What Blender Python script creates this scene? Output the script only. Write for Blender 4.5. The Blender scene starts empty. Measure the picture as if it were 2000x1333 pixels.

================================

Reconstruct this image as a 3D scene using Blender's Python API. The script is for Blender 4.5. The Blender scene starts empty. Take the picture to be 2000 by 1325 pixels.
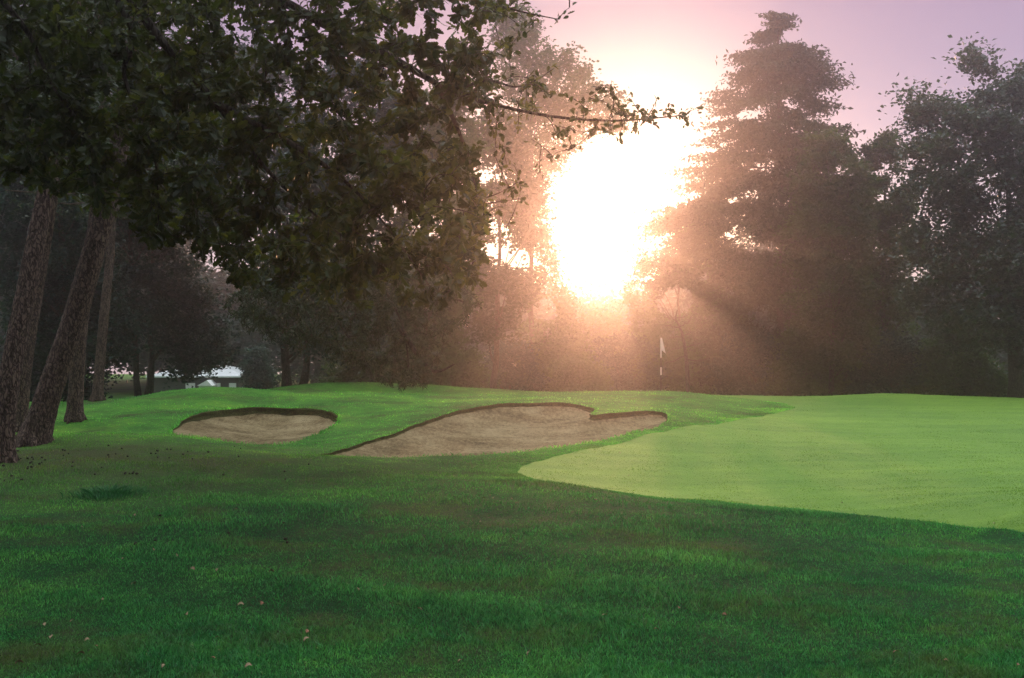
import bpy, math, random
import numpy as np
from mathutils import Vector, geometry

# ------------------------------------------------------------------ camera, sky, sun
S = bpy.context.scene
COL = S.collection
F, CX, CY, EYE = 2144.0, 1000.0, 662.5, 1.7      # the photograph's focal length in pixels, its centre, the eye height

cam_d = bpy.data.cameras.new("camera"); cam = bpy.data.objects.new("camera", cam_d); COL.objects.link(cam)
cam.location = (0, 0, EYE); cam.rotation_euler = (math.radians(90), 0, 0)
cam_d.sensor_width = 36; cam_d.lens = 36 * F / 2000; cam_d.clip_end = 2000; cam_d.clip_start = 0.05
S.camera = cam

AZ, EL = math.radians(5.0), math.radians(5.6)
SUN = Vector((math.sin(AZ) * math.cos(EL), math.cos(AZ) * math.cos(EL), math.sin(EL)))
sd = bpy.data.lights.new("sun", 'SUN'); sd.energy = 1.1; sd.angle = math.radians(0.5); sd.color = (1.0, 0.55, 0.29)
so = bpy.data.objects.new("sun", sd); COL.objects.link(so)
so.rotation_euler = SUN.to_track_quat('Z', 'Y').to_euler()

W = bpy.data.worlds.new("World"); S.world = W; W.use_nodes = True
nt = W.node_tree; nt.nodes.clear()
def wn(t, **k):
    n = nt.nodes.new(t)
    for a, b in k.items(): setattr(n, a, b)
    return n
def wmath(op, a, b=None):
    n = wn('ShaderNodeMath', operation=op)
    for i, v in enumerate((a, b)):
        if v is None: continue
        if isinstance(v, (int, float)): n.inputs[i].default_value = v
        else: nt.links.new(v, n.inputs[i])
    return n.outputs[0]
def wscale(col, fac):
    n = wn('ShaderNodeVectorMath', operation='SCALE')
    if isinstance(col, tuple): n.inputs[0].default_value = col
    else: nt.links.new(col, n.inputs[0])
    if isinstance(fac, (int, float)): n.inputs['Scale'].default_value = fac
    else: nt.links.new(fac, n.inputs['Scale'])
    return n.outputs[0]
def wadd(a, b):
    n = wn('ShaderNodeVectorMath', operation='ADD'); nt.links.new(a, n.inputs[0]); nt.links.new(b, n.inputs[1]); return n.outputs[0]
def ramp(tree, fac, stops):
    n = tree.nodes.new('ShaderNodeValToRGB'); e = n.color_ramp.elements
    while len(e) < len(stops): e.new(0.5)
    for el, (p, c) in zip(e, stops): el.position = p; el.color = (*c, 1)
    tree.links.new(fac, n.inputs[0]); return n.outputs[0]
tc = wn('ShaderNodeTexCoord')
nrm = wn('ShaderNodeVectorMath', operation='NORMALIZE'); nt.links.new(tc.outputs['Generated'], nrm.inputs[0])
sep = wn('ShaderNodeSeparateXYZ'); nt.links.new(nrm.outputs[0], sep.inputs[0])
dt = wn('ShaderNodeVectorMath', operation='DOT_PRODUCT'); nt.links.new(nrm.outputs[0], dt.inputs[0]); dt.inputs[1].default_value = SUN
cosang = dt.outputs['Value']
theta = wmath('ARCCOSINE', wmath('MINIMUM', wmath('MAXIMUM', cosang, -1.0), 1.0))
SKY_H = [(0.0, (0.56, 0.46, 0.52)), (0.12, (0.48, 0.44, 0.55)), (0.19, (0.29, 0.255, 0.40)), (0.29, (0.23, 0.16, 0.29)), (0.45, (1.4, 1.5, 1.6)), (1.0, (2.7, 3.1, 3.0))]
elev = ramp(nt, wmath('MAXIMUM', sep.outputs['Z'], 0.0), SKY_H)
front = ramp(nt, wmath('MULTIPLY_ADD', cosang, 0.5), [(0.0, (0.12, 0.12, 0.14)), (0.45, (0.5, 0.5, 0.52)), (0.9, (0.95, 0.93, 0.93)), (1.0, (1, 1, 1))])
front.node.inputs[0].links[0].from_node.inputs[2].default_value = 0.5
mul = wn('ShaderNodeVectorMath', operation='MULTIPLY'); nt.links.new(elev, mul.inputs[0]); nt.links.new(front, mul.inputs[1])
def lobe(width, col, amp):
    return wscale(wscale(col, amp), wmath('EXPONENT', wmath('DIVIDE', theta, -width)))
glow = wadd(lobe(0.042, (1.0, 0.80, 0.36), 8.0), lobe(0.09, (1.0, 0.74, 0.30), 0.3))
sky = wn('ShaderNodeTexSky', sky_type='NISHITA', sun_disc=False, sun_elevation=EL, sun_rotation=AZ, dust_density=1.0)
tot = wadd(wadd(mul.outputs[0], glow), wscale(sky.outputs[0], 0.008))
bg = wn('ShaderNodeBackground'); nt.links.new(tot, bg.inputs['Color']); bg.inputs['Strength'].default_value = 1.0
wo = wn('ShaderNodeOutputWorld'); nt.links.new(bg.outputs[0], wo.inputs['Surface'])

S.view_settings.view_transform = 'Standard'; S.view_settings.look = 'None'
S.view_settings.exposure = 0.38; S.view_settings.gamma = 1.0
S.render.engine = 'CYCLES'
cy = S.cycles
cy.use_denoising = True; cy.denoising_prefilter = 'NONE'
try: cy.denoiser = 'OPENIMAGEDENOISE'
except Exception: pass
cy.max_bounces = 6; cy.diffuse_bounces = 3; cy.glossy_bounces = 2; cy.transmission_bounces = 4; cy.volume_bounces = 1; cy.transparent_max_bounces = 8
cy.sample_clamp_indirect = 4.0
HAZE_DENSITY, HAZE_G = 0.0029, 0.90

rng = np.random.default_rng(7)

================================

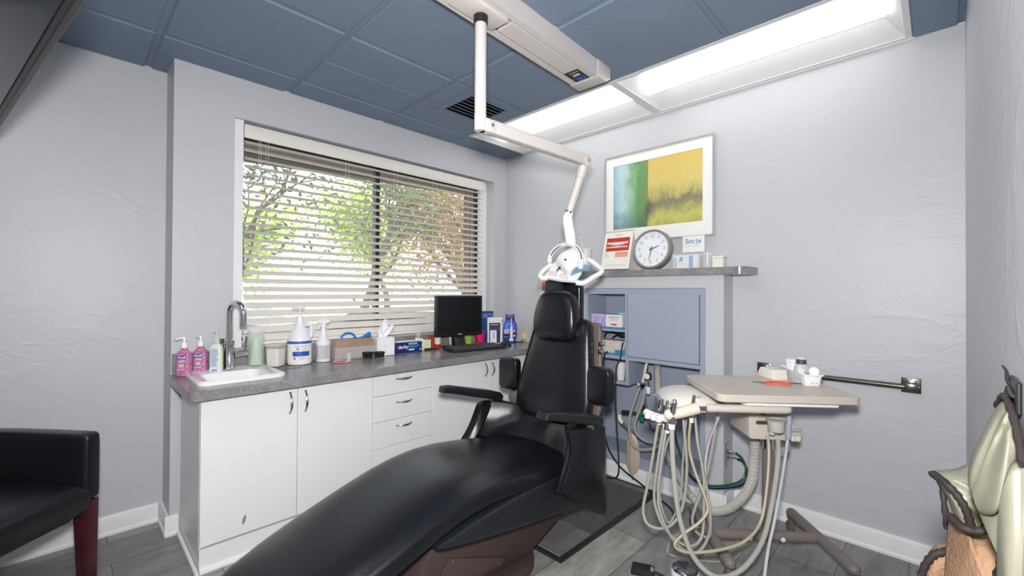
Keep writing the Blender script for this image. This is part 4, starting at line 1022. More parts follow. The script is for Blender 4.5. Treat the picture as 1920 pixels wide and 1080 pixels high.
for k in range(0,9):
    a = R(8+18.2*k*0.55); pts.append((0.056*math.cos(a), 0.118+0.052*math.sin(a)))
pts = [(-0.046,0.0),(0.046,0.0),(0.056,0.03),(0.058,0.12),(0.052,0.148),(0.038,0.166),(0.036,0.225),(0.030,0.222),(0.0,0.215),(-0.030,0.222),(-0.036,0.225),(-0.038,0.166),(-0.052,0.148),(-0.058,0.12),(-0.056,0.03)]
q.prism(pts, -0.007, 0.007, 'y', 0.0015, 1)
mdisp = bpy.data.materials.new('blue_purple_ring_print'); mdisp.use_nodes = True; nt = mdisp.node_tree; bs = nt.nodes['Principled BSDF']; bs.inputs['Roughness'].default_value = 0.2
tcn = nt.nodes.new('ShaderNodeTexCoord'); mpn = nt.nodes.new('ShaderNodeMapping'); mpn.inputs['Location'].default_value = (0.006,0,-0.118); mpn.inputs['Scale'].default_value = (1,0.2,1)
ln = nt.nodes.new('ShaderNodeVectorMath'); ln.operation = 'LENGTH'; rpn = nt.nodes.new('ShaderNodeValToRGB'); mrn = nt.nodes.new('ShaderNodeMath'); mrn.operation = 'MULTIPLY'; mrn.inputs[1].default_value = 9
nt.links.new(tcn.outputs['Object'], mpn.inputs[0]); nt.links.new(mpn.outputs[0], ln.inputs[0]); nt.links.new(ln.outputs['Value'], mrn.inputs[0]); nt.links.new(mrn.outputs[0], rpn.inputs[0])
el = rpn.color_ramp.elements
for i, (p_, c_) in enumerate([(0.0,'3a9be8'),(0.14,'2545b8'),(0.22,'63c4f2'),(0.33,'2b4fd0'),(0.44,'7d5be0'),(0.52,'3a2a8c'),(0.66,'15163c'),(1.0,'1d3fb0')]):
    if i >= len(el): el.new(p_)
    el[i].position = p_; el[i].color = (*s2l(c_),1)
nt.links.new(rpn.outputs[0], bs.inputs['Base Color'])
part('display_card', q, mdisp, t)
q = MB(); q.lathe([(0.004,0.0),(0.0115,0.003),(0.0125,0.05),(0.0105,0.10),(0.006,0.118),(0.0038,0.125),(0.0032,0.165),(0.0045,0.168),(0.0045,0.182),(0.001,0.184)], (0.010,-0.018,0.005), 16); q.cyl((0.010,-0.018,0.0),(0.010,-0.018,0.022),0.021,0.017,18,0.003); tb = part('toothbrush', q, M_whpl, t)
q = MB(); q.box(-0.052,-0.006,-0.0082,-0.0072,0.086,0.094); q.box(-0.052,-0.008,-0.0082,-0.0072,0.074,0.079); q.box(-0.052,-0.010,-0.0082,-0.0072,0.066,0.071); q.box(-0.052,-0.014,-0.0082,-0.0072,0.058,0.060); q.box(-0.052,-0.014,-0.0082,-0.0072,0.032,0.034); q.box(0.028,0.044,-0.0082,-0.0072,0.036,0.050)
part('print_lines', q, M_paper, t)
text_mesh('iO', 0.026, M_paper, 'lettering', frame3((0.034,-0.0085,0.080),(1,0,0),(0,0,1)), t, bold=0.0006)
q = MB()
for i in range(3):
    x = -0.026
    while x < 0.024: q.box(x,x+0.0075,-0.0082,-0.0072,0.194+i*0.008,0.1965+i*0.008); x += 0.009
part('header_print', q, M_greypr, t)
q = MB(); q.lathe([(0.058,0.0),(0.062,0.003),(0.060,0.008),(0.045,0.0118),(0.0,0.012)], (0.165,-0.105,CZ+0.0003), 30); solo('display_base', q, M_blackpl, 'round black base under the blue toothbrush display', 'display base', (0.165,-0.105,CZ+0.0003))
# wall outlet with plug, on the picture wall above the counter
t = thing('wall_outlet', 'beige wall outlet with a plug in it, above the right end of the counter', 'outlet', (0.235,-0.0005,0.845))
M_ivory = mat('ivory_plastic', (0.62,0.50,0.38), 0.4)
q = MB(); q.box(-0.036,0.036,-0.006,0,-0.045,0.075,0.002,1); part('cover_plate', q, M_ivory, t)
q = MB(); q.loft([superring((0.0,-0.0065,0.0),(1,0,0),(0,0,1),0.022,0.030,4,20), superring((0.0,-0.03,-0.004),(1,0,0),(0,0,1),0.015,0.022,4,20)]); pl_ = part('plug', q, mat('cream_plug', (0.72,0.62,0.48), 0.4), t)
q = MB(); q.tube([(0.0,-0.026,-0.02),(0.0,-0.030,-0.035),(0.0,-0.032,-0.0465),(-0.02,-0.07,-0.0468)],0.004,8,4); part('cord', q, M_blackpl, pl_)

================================

From the line containing "Reconstruct this image" through the line containing "S.camera = cam", copy every line above exactly, without pictures.

Reconstruct this image as a 3D scene using Blender's Python API. The script is for Blender 4.5. The Blender scene starts empty. Take the picture to be 2000 by 1325 pixels.
import bpy, math, random
import numpy as np
from mathutils import Vector, geometry

# ------------------------------------------------------------------ camera, sky, sun
S = bpy.context.scene
COL = S.collection
F, CX, CY, EYE = 2144.0, 1000.0, 662.5, 1.7      # the photograph's focal length in pixels, its centre, the eye height

cam_d = bpy.data.cameras.new("camera"); cam = bpy.data.objects.new("camera", cam_d); COL.objects.link(cam)
cam.location = (0, 0, EYE); cam.rotation_euler = (math.radians(90), 0, 0)
cam_d.sensor_width = 36; cam_d.lens = 36 * F / 2000; cam_d.clip_end = 2000; cam_d.clip_start = 0.05
S.camera = cam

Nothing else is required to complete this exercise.